-- START RECORD SET --
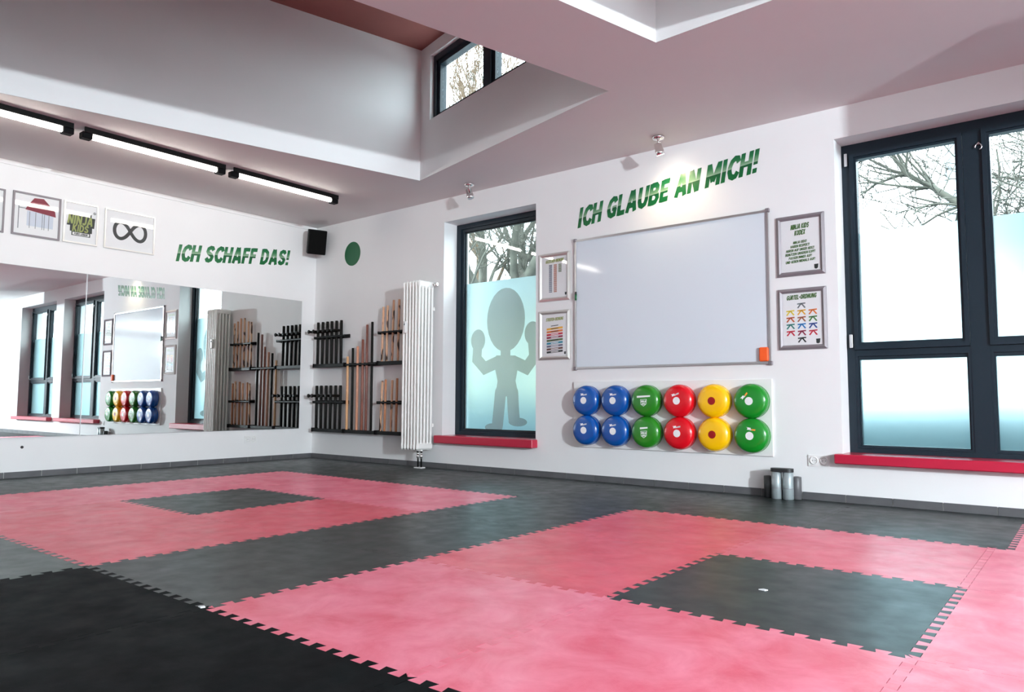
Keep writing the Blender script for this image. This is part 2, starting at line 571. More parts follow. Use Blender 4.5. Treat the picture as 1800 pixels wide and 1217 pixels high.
def union_flat(mb, polys, xf, d0, d1):
    """union of flat polygons as one closed sheet of thickness d0..d1"""
    pts, edg = [], []
    for p in polys:
        o = len(pts)
        pts += [Vector(q) for q in p]
        edg += [(o + i, o + (i + 1) % len(p)) for i in range(len(p))]
    vv, ee, ff, *_ = delaunay_2d_cdt(pts, edg, [], 0, 1e-5)
    keep = [tuple(f) for f in ff if any(inside(sum((vv[i] for i in f), Vector((0, 0))) / len(f), p) for p in polys)]
    cnt = {}
    for f in keep:
        for i in range(len(f)):
            e = (f[i], f[(i + 1) % len(f)])
            cnt[tuple(sorted(e))] = None if tuple(sorted(e)) in cnt else e
    n = len(vv)
    mb.add([xf(v.x, v.y, d0) for v in vv] + [xf(v.x, v.y, d1) for v in vv],
           keep + [tuple(n + i for i in f) for f in keep] + [(e[0], e[1], n + e[1], n + e[0]) for e in cnt.values() if e])

def glyph(mb, ch, xf, hw, d0, d1):
    """xf maps letter space to the frame's world point"""
    polys = []
    for pts in G[ch][1]:
        st = stroke_strip(pts, hw)
        polys += [[p0, p1, p3, p2] for (p0, p1), (p2, p3) in zip(st, st[1:])]
    union_flat(mb, polys, xf, d0, d1)

def text_width(t, gap=.07, space=.34):
    return sum((G[c][0] + gap) if c != ' ' else space for c in t) - gap

def text_line(mb, t, fr, u, v, h, d0, d1, hw=.105, align='c', shear=.2, rot=0.0, wid=1.0, gap=.07):
    tw = text_width(t, gap) * h * wid
    x = 0.0
    off = -tw / 2 if align == 'c' else 0.0
    for c in t:
        if c == ' ':
            x += .34
            continue
        def xf(a, b, d, x=x):
            pu, pv = off + ((a + x) * wid + shear * b) * h, b * h
            return fr(u + pu * cos(rot) - pv * sin(rot), v + pu * sin(rot) + pv * cos(rot), d)
        glyph(mb, c, xf, hw, d0, d1)
        x += G[c][0] + gap

# ================================================================== THE ROOM
def wall_boxes(mb, u0, u1, v0, v1, holes, put):
    """rectangle with rectangular holes (side by side), as boxes via put(u0,u1,v0,v1)"""
    x = u0
    for a, b, c, d in sorted(holes):
        put(x, a, v0, v1)
        put(a, b, v0, c)
        put(a, b, d, v1)
        x = b
    put(x, u1, v0, v1)

WT = 0.40
W1 = (2.26, 3.50, 0.345, 2.645)
W2 = (6.262, 8.06, 0.345, 2.668)
W3 = (8.45, 10.35, 0.345, 2.668)
mb = MB()
wall_boxes(mb, -WT, XR + WT, -0.05, H + 0.3, [W1, W2, W3], lambda a, b, c, d: mb.box(a, b, 0, WT, c, d))
struct(mb.build('wall_right', 'wall_paint'))
struct(MB().box(-WT, 0, YR - WT, 0, -0.05, H + 0.3).build('wall_left', 'wall_paint'))
struct(MB().box(XR, XR + WT, YR - WT, 0, -0.05, H + 0.3).build('wall_far', 'wall_paint'))
struct(MB().box(0, XR, YR - WT, YR, -0.05, H + 0.3).build('wall_rear', 'wall_paint'))
struct(MB().box(-WT, XR + WT, YR - WT, WT, -0.15, -0.02).build('floor', 'floor_screed'))

# ceiling with two light shafts, turned about 14 degrees to the walls
E1 = Vector((0.96813, -0.25044))      # along the far edge of the shaft
E2 = Vector((-0.25044, -0.96813))     # towards the camera
A1 = Vector((2.519, -0.625))
L1, D1 = 2.673, 4.6
sh1 = [A1, A1 + E1 * L1, A1 + E1 * L1 + E2 * D1, A1 + E2 * D1]
K2 = Vector((5.698, -1.721))
sh2 = [K2, K2 + Vector((1.0, -0.047)), K2 + Vector((1.0, -0.047)) + E2 * 3.0, K2 + E2 * 3.0]
outer = [Vector((0, 0)), Vector((XR, 0)), Vector((XR, YR)), Vector((0, YR))]
allv = outer + sh1 + sh2
edges = [(k + i, k + (i + 1) % 4) for k in (0, 4, 8) for i in range(4)]
vv, ee, ff, *_ = delaunay_2d_cdt(allv, edges, [], 0, 1e-5)
fs = []
for f in ff:
    c = sum((vv[i] for i in f), Vector((0, 0))) / len(f)
    if not inside(c, sh1) and not inside(c, sh2): fs.append(tuple(f))
mb = MB()
mb.add([(v.x, v.y, H) for v in vv], fs)
struct(mb.build('ceiling', 'ceiling_paint'))

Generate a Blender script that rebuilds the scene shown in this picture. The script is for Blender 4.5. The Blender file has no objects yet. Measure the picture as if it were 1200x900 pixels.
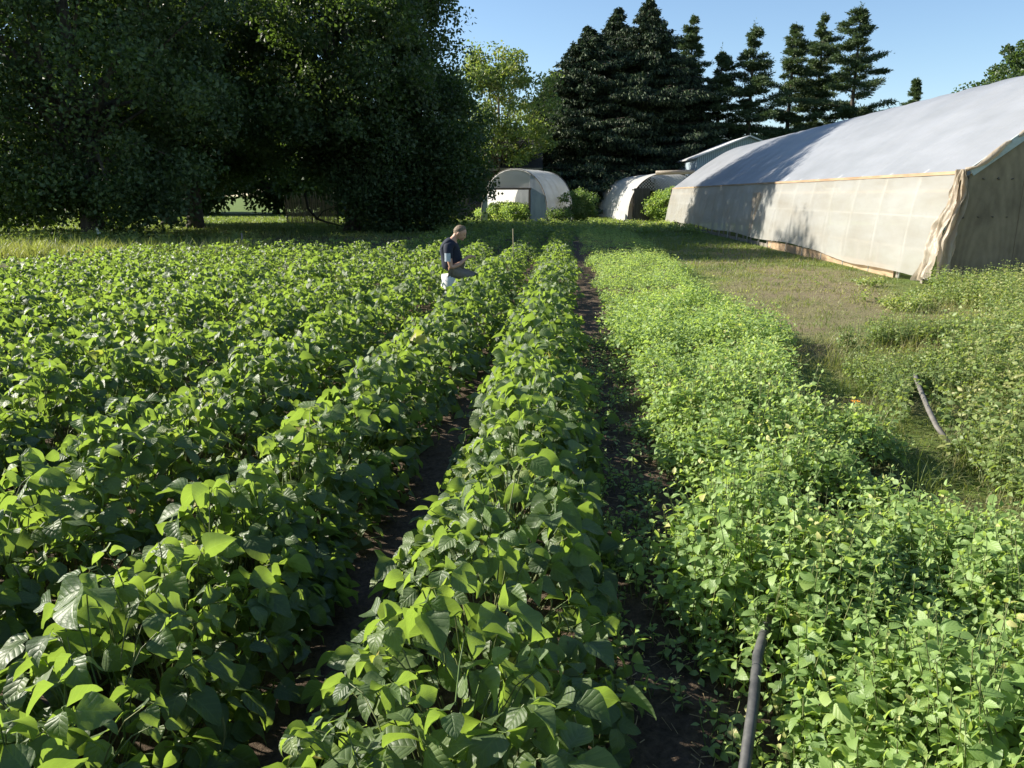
import bpy, math
import numpy as np
from math import radians as R
PI = math.pi
scn = bpy.context.scene
rng = np.random.default_rng(11)

# ------------------------------------------------------------------ camera, sky, sun, exposure
CAMH, FOC, W0, H0 = 1.65, 900.0, 1200, 900
PITCH = math.atan(221 / 900); YAW = R(2.47)
cam = bpy.data.cameras.new('camera'); cam.sensor_width = 36; cam.lens = FOC / W0 * 36
cam.clip_start = 0.05; cam.clip_end = 3000
camo = bpy.data.objects.new('camera', cam); scn.collection.objects.link(camo)
camo.location = (0, 0, CAMH); camo.rotation_euler = (PI / 2 - PITCH, 0, YAW)
scn.camera = camo

SUN_EL, SUN_AZ = 28.0, 76.0          # azimuth counted to the left of the view direction (+Y)
sdir = np.array([-math.sin(R(SUN_AZ)) * math.cos(R(SUN_EL)), math.cos(R(SUN_AZ)) * math.cos(R(SUN_EL)), math.sin(R(SUN_EL))])
world = bpy.data.worlds.new('World'); scn.world = world; world.use_nodes = True
wn = world.node_tree.nodes; bg = wn['Background']
sky = wn.new('ShaderNodeTexSky'); sky.sky_type = 'NISHITA'; sky.sun_disc = False
sky.sun_elevation = R(SUN_EL); sky.sun_rotation = R(-SUN_AZ)
sky.air_density = 1.0; sky.dust_density = 0.25; sky.ozone_density = 3.0
world.node_tree.links.new(sky.outputs[0], bg.inputs[0]); bg.inputs[1].default_value = 0.072
sun = bpy.data.lights.new('sun', 'SUN'); sun.energy = 5.0; sun.angle = R(0.55); sun.color = (1.0, 0.93, 0.80)
suno = bpy.data.objects.new('sun', sun); scn.collection.objects.link(suno)
from mathutils import Vector
suno.rotation_euler = Vector(-sdir).to_track_quat('-Z', 'Y').to_euler()
scn.view_settings.view_transform = 'Standard'; scn.view_settings.look = 'None'
scn.view_settings.exposure = 1.38; scn.view_settings.gamma = 1.0
scn.cycles.max_bounces = 7; scn.cycles.diffuse_bounces = 3; scn.cycles.glossy_bounces = 2
scn.cycles.transmission_bounces = 5; scn.cycles.transparent_max_bounces = 8
scn.cycles.use_denoising = True
scn.cycles.sample_clamp_indirect = 8

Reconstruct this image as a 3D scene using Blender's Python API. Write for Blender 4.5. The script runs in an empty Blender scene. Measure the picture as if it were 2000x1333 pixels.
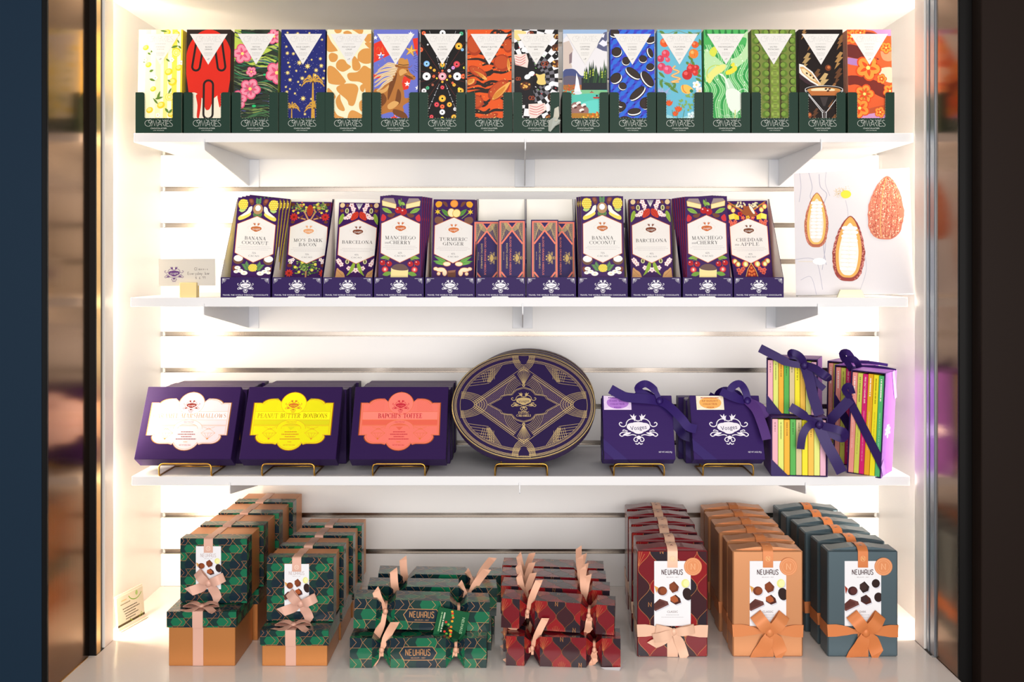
import bpy, math, random
from mathutils import Vector, Matrix
rnd = random.Random(7)
S = 0.001            # every length below is in millimetres
EYE = 1.5            # camera height above the shop floor (m); z=0 below means eye level
sc = bpy.context.scene
COL = sc.collection

# ---------------------------------------------------------------- camera, light, exposure
cam_d = bpy.data.cameras.new('camera')
cam = bpy.data.objects.new('camera', cam_d); COL.objects.link(cam)
cam.location = (0, -2.0, EYE); cam.rotation_euler = (math.radians(90), 0, 0)
cam_d.lens = 36.0; cam_d.sensor_width = 36.0; cam_d.clip_start = 0.05
cam_d.shift_x = -18/2000.0
cam_d.shift_y = -151.5/2000.0
sc.camera = cam
vs = sc.view_settings
vs.view_transform = 'Standard'; vs.look = 'None'; vs.gamma = 1.0; vs.use_curve_mapping = False
vs.exposure = 0.0
w = bpy.data.worlds.new('room_light'); sc.world = w; w.use_nodes = True
bgn = w.node_tree.nodes['Background']
bgn.inputs[0].default_value = (1.0, 0.93, 0.86, 1); bgn.inputs[1].default_value = 0.20

def area(name, loc, rot, sx, sy, power, color, spread=180):
    l = bpy.data.lights.new(name, 'AREA'); l.shape = 'RECTANGLE'; l.size = sx; l.size_y = sy
    l.energy = power; l.color = color; l.spread = math.radians(spread)
    o = bpy.data.objects.new(name, l); COL.objects.link(o); o.location = loc; o.rotation_euler = rot
    return o
# LED strips standing upright in the corners just behind the front jambs
R = math.radians
area('led_strip_light', (-0.811, 0.001, EYE-0.105), (R(90), 0, R(-38)), 0.012, 1.22, 4.4, (1.0, 0.83, 0.60))
area('led_strip_light', (0.805, 0.001, EYE-0.105), (R(90), 0, R(34)), 0.012, 1.22, 3.9, (1.0, 0.87, 0.72))
# the shop's ceiling light, and soft front fill lights added behind the camera
area('front_fill_light', (0.3, -3.6, EYE-0.10), (R(92), 0, R(4)), 3.2, 1.9, 122.0, (1.0, 0.96, 0.93))
area('shop_ceiling_light', (0.3, -2.7, EYE+1.2), (R(58), 0, R(4)), 1.8, 0.8, 20.0, (1.0, 0.94, 0.88))
area('front_fill_light', (-2.8, -3.6, EYE+0.1), (R(90), 0, R(-36)), 1.6, 2.0, 14.0, (0.75, 0.88, 1.0))

# ---------------------------------------------------------------- materials
def lin(c):
    o = []
    for v in c[:3]:
        v = v/255.0
        o.append(v/12.92 if v <= 0.04045 else ((v+0.055)/1.055)**2.4)
    return tuple(o)+(1.0,)
MAT = {}
def mat(name, col=None, rough=0.5, metal=0.0, spec=0.5, coat=0.0, bump=None, aniso=None):
    m = bpy.data.materials.new(name); m.use_nodes = True
    nt = m.node_tree; b = nt.nodes['Principled BSDF']
    b.inputs['Roughness'].default_value = rough; b.inputs['Metallic'].default_value = metal
    b.inputs['Specular IOR Level'].default_value = spec; b.inputs['Coat Weight'].default_value = coat
    b.inputs['Coat Roughness'].default_value = 0.08
    if col is None:
        a = nt.nodes.new('ShaderNodeAttribute'); a.attribute_name = 'Col'
        nt.links.new(a.outputs['Color'], b.inputs['Base Color'])
    else: b.inputs['Base Color'].default_value = lin(col)
    if bump:
        sc_, st, stretch = bump
        tc = nt.nodes.new('ShaderNodeTexCoord'); mp = nt.nodes.new('ShaderNodeMapping')
        mp.inputs['Scale'].default_value = stretch
        n = nt.nodes.new('ShaderNodeTexNoise'); n.inputs['Scale'].default_value = sc_; n.inputs['Detail'].default_value = 3
        bp = nt.nodes.new('ShaderNodeBump'); bp.inputs['Strength'].default_value = st; bp.inputs['Distance'].default_value = 0.001
        nt.links.new(tc.outputs['Object'], mp.inputs[0]); nt.links.new(mp.outputs[0], n.inputs['Vector'])
        nt.links.new(n.outputs['Fac'], bp.inputs['Height']); nt.links.new(bp.outputs[0], b.inputs['Normal'])
    MAT[name] = m
    return m
mat("print", rough=0.45, spec=0.14)
mat('print_gloss', rough=0.16, spec=0.5)
mat('print_matt', rough=0.75, spec=0.2)
mat('foil', rough=0.3, metal=0.72)
mat('pearl', rough=0.36, metal=0.55, bump=(9.0, 0.10, (1, 1, 1)))
mat('satin', rough=0.42, spec=0.25, metal=0.1)
mat('grain_card', rough=0.42, spec=0.12, bump=(14.0, 0.22, (1, 1, 9)))
mat('brass', (205, 158, 72), rough=0.3, metal=1.0)
mat('laminate', (240, 238, 236), rough=0.32, spec=0.4)
mat('shelf_white', (228, 228, 230), rough=0.5, spec=0.3)
mat('counter', (240, 233, 227), rough=0.12, spec=0.5)
mat('aluminium', (138, 130, 122), rough=0.24, metal=1.0)
mat('bracket_white', (228, 230, 234), rough=0.35, spec=0.4)
mat('bronze', (118, 90, 66), rough=0.17, metal=1.0, bump=(60, 0.05, (1, 1, 0.02)))
mat('black_frame', (16, 15, 15), rough=0.35, spec=0.12)
mat('navy_panel', (26, 42, 58), rough=0.40, spec=0.06, bump=(3.0, 0.10, (1, 1, 1)))
mat('umber_panel', (32, 24, 21), rough=0.38, spec=0.06)
mat('silver_track', (150, 160, 172), rough=0.35, metal=0.9)
mat('grey_track', (96, 82, 68), rough=0.4, metal=0.9)
mat('gold_track', (214, 180, 120), rough=0.35, metal=0.9)
mat('jamb_white', (234, 228, 222), rough=0.35)
mat('pale_wood', (240, 215, 150), rough=0.6)
def clear(name):
    m = mat(name, (245, 240, 225), rough=0.08, spec=0.5)
    m.node_tree.nodes['Principled BSDF'].inputs['Transmission Weight'].default_value = 0.35
clear('acrylic')

# ---------------------------------------------------------------- mesh builder
class MB:
    """collects faces (with a colour and a material each) and links them as ONE mesh object"""
    def __init__(s): s.v = []; s.f = []; s.c = []; s.m = []; s.keys = []; s.sm = []
    def mi(s, k):
        if k not in s.keys: s.keys.append(k)
        return s.keys.index(k)
    def add(s, vs_, fs, col=(255, 255, 255), m='print'):
        b = len(s.v); s.v += [tuple(p) for p in vs_]
        s.sm += [0]*(len(s.f)-len(s.sm))
        i = s.mi(m); c = lin(col)
        for f in fs: s.f.append([b+k for k in f]); s.c.append(c); s.m.append(i)
    def box(s, x0, x1, y0, y1, z0, z1, col=(255, 255, 255), m='print', ch=0.0, cols={}):
        """ch = chamfer; cols may give another colour for a side: f(ront) b r l t d"""
        if ch <= 0:
            v = [(x0,y0,z0),(x1,y0,z0),(x1,y1,z0),(x0,y1,z0),(x0,y0,z1),(x1,y0,z1),(x1,y1,z1),(x0,y1,z1)]
            for k, f in (('f',(0,1,5,4)),('r',(1,2,6,5)),('b',(2,3,7,6)),('l',(3,0,4,7)),('t',(4,5,6,7)),('d',(3,2,1,0))):
                c, mm = cols.get(k, (col, m)); s.add([v[i] for i in f], [(0,1,2,3)], c, mm)
            return
        X = (x0, x1); Y = (y0, y1); Z = (z0, z1); V = []; idx = {}
        for a in (0,1):
            for b in (0,1):
                for c in (0,1):
                    sx = ch if a == 0 else -ch; sy = ch if b == 0 else -ch; sz = ch if c == 0 else -ch
                    for ax in range(3):
                        p = [X[a]+sx, Y[b]+sy, Z[c]+sz]; p[ax] = (X[a], Y[b], Z[c])[ax]
                        idx[(a,b,c,ax)] = len(V); V.append(tuple(p))
        F = []; ks = []
        for ax in range(3):
            o = [i for i in range(3) if i != ax]
            for e in (0,1):
                q = []
                for (i, j) in ((0,0),(1,0),(1,1),(0,1)):
                    k = [0,0,0]; k[ax] = e; k[o[0]] = i; k[o[1]] = j; q.append(idx[tuple(k)+(ax,)])
                F.append(q); ks.append({(0,0):'l',(0,1):'r',(1,0):'f',(1,1):'b',(2,0):'d',(2,1):'t'}[(ax,e)])
            for i in (0,1):
                for j in (0,1):
                    k0 = [0,0,0]; k1 = [0,0,0]; k0[o[0]] = k1[o[0]] = i; k0[o[1]] = k1[o[1]] = j; k1[ax] = 1
                    F.append([idx[tuple(k0)+(o[0],)], idx[tuple(k1)+(o[0],)], idx[tuple(k1)+(o[1],)], idx[tuple(k0)+(o[1],)]]); ks.append('e')
        for a in (0,1):
            for b in (0,1):
                for c in (0,1): F.append([idx[(a,b,c,0)], idx[(a,b,c,1)], idx[(a,b,c,2)]]); ks.append('e')
        cen = Vector(((x0+x1)/2, (y0+y1)/2, (z0+z1)/2))
        for f, k in zip(F, ks):
            P = [Vector(V[i]) for i in f]; n = (P[1]-P[0]).cross(P[2]-P[0])
            if n.dot(sum(P, Vector())/len(P)-cen) < 0: P.reverse()
            c, mm = cols.get(k, (col, m)); s.add(P, [list(range(len(P)))], c, mm)
    def prism(s, pts, y0, y1, col, m='print', axis='y', side=None):
        """extrude the outline pts=[(x,z)] (counter-clockwise from the front) from y0 to y1"""
        a = sum(pts[i][0]*pts[(i+1)%len(pts)][1]-pts[(i+1)%len(pts)][0]*pts[i][1] for i in range(len(pts)))
        if a < 0: pts = pts[::-1]
        n = len(pts)
        f = (lambda p, y: (p[0], y, p[1])) if axis == 'y' else ((lambda p, y: (y, p[0], p[1])) if axis == 'x' else (lambda p, y: (p[0], p[1], y)))
        A = [f(p, y0) for p in pts]; B = [f(p, y1) for p in pts]
        s.add(A, [list(range(n))], col, m); s.add(B, [list(range(n))[::-1]], col, m)
        sc_ = side or (col, m)
        s.add(A+B, [(i, n+i, n+(i+1)%n, (i+1)%n) for i in range(n)], *sc_)
    def tube(s, path, r, col=(200,160,80), m='brass', n=8):
        P = [Vector(p) for p in path]; rings = []
        up = Vector((0.13, 0.21, 0.97))
        for i, p in enumerate(P):
            t = (P[min(i+1, len(P)-1)]-P[max(i-1, 0)]).normalized()
            a = t.cross(up)
            if a.length < 0.1: a = t.cross(Vector((1, 0, 0)))
            a.normalize(); b = t.cross(a)
            if rings and False: pass
            rings.append([p+r*(math.cos(2*math.pi*k/n)*a+math.sin(2*math.pi*k/n)*b) for k in range(n)])
        V = [q for rg in rings for q in rg]; F = []
        for i in range(len(P)-1):
            for k in range(n): F.append((i*n+k, i*n+(k+1)%n, (i+1)*n+(k+1)%n, (i+1)*n+k))
        F.append(list(range(n))[::-1]); F.append([(len(P)-1)*n+k for k in range(n)])
        s.add(V, F, col, m)
    def build(s, name, parent=None, smooth=False):
        me = bpy.data.meshes.new(name)
        me.from_pydata([(x*S, y*S, z*S) for x, y, z in s.v], [], s.f)
        for k in s.keys: me.materials.append(MAT[k])
        me.polygons.foreach_set('material_index', s.m)
        a = me.color_attributes.new('Col', 'FLOAT_COLOR', 'CORNER')
        buf = []
        for p, c in zip(me.polygons, s.c): buf += list(c)*p.loop_total
        a.data.foreach_set('color', buf)
        s.sm += [0]*(len(s.f)-len(s.sm))
        me.polygons.foreach_set('use_smooth', [bool(smooth or k) for k in s.sm[:len(s.f)]])
        me.update()
        o = bpy.data.objects.new(name, me); COL.objects.link(o)
        if parent: o.parent = parent
        return o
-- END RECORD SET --
### AIM
Give back, unchanged, each line from the one containing "Generate a Blender" through the one containing "scn.camera = camo". Pictures are to be left out.

### TASK SOLUTION
Generate a Blender script that rebuilds the scene shown in this picture. The script is for Blender 4.5. The Blender file has no objects yet. Measure the picture as if it were 1200x900 pixels.
import bpy, math
import numpy as np
from math import radians as R
PI = math.pi
scn = bpy.context.scene
rng = np.random.default_rng(11)

# ------------------------------------------------------------------ camera, sky, sun, exposure
CAMH, FOC, W0, H0 = 1.65, 900.0, 1200, 900
PITCH = math.atan(221 / 900); YAW = R(2.47)
cam = bpy.data.cameras.new('camera'); cam.sensor_width = 36; cam.lens = FOC / W0 * 36
cam.clip_start = 0.05; cam.clip_end = 3000
camo = bpy.data.objects.new('camera', cam); scn.collection.objects.link(camo)
camo.location = (0, 0, CAMH); camo.rotation_euler = (PI / 2 - PITCH, 0, YAW)
scn.camera = camo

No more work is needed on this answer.